=== Exercise ===
Retype the material word for word.

# # #

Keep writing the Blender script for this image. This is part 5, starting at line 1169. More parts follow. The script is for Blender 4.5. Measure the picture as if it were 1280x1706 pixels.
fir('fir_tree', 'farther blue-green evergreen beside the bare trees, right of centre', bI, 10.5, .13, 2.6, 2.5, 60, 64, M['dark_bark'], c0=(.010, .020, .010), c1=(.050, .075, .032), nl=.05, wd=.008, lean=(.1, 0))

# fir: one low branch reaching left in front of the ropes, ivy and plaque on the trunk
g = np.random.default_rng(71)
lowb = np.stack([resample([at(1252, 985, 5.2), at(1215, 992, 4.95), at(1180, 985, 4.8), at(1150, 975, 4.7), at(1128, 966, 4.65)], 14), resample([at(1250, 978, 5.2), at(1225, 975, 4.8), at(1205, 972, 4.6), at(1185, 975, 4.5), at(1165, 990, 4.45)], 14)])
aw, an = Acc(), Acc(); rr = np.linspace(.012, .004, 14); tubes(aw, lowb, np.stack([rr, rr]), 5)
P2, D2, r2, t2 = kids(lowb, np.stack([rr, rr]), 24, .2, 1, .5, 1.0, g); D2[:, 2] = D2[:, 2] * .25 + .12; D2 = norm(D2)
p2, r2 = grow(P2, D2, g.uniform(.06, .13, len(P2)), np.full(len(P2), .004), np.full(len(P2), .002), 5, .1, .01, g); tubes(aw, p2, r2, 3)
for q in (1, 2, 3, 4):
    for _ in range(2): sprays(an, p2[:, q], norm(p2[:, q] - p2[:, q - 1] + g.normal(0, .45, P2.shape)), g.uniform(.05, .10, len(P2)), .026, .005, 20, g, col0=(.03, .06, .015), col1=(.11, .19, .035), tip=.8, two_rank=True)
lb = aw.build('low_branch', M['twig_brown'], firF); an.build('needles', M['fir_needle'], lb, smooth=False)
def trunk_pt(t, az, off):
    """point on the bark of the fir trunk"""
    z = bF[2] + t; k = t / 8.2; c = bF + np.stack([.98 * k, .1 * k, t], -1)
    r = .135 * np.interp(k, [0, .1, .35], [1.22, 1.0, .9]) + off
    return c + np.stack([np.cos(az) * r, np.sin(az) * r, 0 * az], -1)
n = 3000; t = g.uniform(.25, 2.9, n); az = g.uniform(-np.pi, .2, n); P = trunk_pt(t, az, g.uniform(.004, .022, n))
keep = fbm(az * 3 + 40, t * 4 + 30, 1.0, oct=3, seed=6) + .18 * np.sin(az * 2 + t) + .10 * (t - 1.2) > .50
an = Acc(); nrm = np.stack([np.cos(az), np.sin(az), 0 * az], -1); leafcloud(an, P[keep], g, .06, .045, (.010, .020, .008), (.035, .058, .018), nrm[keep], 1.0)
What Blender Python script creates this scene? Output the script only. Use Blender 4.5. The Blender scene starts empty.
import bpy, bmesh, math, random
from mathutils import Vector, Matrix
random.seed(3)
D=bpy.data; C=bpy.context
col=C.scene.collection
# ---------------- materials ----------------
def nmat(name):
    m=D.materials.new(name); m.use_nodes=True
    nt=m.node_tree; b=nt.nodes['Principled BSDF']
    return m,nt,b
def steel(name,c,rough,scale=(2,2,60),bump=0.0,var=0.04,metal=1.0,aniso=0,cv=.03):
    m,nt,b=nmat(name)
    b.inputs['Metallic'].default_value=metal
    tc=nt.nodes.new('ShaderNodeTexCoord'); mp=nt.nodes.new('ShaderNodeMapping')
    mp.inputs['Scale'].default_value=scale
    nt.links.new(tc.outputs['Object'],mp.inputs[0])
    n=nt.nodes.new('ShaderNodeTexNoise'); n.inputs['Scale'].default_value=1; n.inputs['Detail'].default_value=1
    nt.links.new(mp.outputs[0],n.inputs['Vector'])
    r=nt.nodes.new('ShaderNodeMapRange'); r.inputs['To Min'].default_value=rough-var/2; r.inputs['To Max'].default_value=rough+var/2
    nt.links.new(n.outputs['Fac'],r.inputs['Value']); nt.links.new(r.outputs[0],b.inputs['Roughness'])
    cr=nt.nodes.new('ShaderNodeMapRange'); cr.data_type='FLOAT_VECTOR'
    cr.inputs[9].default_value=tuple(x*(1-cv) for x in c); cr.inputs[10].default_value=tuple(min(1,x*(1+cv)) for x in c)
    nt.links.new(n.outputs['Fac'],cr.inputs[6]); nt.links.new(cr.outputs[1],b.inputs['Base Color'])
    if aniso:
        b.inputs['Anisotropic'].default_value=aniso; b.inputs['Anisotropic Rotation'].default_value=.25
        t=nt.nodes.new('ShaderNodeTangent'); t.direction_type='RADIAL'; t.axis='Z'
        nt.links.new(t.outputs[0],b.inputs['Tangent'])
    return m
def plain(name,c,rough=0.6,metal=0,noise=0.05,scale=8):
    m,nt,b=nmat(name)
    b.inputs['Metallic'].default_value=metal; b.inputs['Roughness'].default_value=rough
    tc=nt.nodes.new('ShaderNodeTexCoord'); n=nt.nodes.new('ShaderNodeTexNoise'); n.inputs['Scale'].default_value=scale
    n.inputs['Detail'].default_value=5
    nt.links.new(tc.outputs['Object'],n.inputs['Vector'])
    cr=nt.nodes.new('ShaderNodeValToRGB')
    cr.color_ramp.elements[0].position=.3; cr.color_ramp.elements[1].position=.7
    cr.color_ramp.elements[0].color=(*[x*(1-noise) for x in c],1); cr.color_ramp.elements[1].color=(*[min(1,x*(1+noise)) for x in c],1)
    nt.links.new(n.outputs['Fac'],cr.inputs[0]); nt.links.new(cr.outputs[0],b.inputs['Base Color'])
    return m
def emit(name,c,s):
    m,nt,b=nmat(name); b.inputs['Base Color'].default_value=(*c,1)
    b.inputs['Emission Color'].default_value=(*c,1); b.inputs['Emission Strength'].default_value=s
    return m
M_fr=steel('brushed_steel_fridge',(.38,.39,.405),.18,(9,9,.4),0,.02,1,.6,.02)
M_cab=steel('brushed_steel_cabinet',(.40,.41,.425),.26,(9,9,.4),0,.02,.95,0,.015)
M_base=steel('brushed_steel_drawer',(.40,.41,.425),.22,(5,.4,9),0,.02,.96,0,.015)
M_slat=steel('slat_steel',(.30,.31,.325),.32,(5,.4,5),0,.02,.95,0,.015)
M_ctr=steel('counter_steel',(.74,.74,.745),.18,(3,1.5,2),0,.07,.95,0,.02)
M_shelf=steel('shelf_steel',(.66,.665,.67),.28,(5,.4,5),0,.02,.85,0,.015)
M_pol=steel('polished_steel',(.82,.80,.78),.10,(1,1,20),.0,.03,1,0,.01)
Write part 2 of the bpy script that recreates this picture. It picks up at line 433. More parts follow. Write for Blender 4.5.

# # #

=== Answer ===
Keep writing the Blender script for this image. This is part 5, starting at line 1169. More parts follow. The script is for Blender 4.5. Measure the picture as if it were 1280x1706 pixels.
fir('fir_tree', 'farther blue-green evergreen beside the bare trees, right of centre', bI, 10.5, .13, 2.6, 2.5, 60, 64, M['dark_bark'], c0=(.010, .020, .010), c1=(.050, .075, .032), nl=.05, wd=.008, lean=(.1, 0))

# fir: one low branch reaching left in front of the ropes, ivy and plaque on the trunk
g = np.random.default_rng(71)
lowb = np.stack([resample([at(1252, 985, 5.2), at(1215, 992, 4.95), at(1180, 985, 4.8), at(1150, 975, 4.7), at(1128, 966, 4.65)], 14), resample([at(1250, 978, 5.2), at(1225, 975, 4.8), at(1205, 972, 4.6), at(1185, 975, 4.5), at(1165, 990, 4.45)], 14)])
aw, an = Acc(), Acc(); rr = np.linspace(.012, .004, 14); tubes(aw, lowb, np.stack([rr, rr]), 5)
P2, D2, r2, t2 = kids(lowb, np.stack([rr, rr]), 24, .2, 1, .5, 1.0, g); D2[:, 2] = D2[:, 2] * .25 + .12; D2 = norm(D2)
p2, r2 = grow(P2, D2, g.uniform(.06, .13, len(P2)), np.full(len(P2), .004), np.full(len(P2), .002), 5, .1, .01, g); tubes(aw, p2, r2, 3)
for q in (1, 2, 3, 4):
    for _ in range(2): sprays(an, p2[:, q], norm(p2[:, q] - p2[:, q - 1] + g.normal(0, .45, P2.shape)), g.uniform(.05, .10, len(P2)), .026, .005, 20, g, col0=(.03, .06, .015), col1=(.11, .19, .035), tip=.8, two_rank=True)
lb = aw.build('low_branch', M['twig_brown'], firF); an.build('needles', M['fir_needle'], lb, smooth=False)
def trunk_pt(t, az, off):
    """point on the bark of the fir trunk"""
    z = bF[2] + t; k = t / 8.2; c = bF + np.stack([.98 * k, .1 * k, t], -1)
    r = .135 * np.interp(k, [0, .1, .35], [1.22, 1.0, .9]) + off
    return c + np.stack([np.cos(az) * r, np.sin(az) * r, 0 * az], -1)
n = 3000; t = g.uniform(.25, 2.9, n); az = g.uniform(-np.pi, .2, n); P = trunk_pt(t, az, g.uniform(.004, .022, n))
keep = fbm(az * 3 + 40, t * 4 + 30, 1.0, oct=3, seed=6) + .18 * np.sin(az * 2 + t) + .10 * (t - 1.2) > .50
an = Acc(); nrm = np.stack([np.cos(az), np.sin(az), 0 * az], -1); leafcloud(an, P[keep], g, .06, .045, (.010, .020, .008), (.035, .058, .018), nrm[keep], 1.0)
What Blender Python script creates this scene? Output the script only. Use Blender 4.5. The Blender scene starts empty.
import bpy, bmesh, math, random
from mathutils import Vector, Matrix
random.seed(3)
D=bpy.data; C=bpy.context
col=C.scene.collection
# ---------------- materials ----------------
def nmat(name):
    m=D.materials.new(name); m.use_nodes=True
    nt=m.node_tree; b=nt.nodes['Principled BSDF']
    return m,nt,b
def steel(name,c,rough,scale=(2,2,60),bump=0.0,var=0.04,metal=1.0,aniso=0,cv=.03):
    m,nt,b=nmat(name)
    b.inputs['Metallic'].default_value=metal
    tc=nt.nodes.new('ShaderNodeTexCoord'); mp=nt.nodes.new('ShaderNodeMapping')
    mp.inputs['Scale'].default_value=scale
    nt.links.new(tc.outputs['Object'],mp.inputs[0])
    n=nt.nodes.new('ShaderNodeTexNoise'); n.inputs['Scale'].default_value=1; n.inputs['Detail'].default_value=1
    nt.links.new(mp.outputs[0],n.inputs['Vector'])
    r=nt.nodes.new('ShaderNodeMapRange'); r.inputs['To Min'].default_value=rough-var/2; r.inputs['To Max'].default_value=rough+var/2
    nt.links.new(n.outputs['Fac'],r.inputs['Value']); nt.links.new(r.outputs[0],b.inputs['Roughness'])
    cr=nt.nodes.new('ShaderNodeMapRange'); cr.data_type='FLOAT_VECTOR'
    cr.inputs[9].default_value=tuple(x*(1-cv) for x in c); cr.inputs[10].default_value=tuple(min(1,x*(1+cv)) for x in c)
    nt.links.new(n.outputs['Fac'],cr.inputs[6]); nt.links.new(cr.outputs[1],b.inputs['Base Color'])
    if aniso:
        b.inputs['Anisotropic'].default_value=aniso; b.inputs['Anisotropic Rotation'].default_value=.25
        t=nt.nodes.new('ShaderNodeTangent'); t.direction_type='RADIAL'; t.axis='Z'
        nt.links.new(t.outputs[0],b.inputs['Tangent'])
    return m
def plain(name,c,rough=0.6,metal=0,noise=0.05,scale=8):
    m,nt,b=nmat(name)
    b.inputs['Metallic'].default_value=metal; b.inputs['Roughness'].default_value=rough
    tc=nt.nodes.new('ShaderNodeTexCoord'); n=nt.nodes.new('ShaderNodeTexNoise'); n.inputs['Scale'].default_value=scale
    n.inputs['Detail'].default_value=5
    nt.links.new(tc.outputs['Object'],n.inputs['Vector'])
    cr=nt.nodes.new('ShaderNodeValToRGB')
    cr.color_ramp.elements[0].position=.3; cr.color_ramp.elements[1].position=.7
    cr.color_ramp.elements[0].color=(*[x*(1-noise) for x in c],1); cr.color_ramp.elements[1].color=(*[min(1,x*(1+noise)) for x in c],1)
    nt.links.new(n.outputs['Fac'],cr.inputs[0]); nt.links.new(cr.outputs[0],b.inputs['Base Color'])
    return m
def emit(name,c,s):
    m,nt,b=nmat(name); b.inputs['Base Color'].default_value=(*c,1)
    b.inputs['Emission Color'].default_value=(*c,1); b.inputs['Emission Strength'].default_value=s
    return m
M_fr=steel('brushed_steel_fridge',(.38,.39,.405),.18,(9,9,.4),0,.02,1,.6,.02)
M_cab=steel('brushed_steel_cabinet',(.40,.41,.425),.26,(9,9,.4),0,.02,.95,0,.015)
M_base=steel('brushed_steel_drawer',(.40,.41,.425),.22,(5,.4,9),0,.02,.96,0,.015)
M_slat=steel('slat_steel',(.30,.31,.325),.32,(5,.4,5),0,.02,.95,0,.015)
M_ctr=steel('counter_steel',(.74,.74,.745),.18,(3,1.5,2),0,.07,.95,0,.02)
M_shelf=steel('shelf_steel',(.66,.665,.67),.28,(5,.4,5),0,.02,.85,0,.015)
M_pol=steel('polished_steel',(.82,.80,.78),.10,(1,1,20),.0,.03,1,0,.01)
Write part 2 of the bpy script that recreates this picture. It picks up at line 433. More parts follow. Write for Blender 4.5.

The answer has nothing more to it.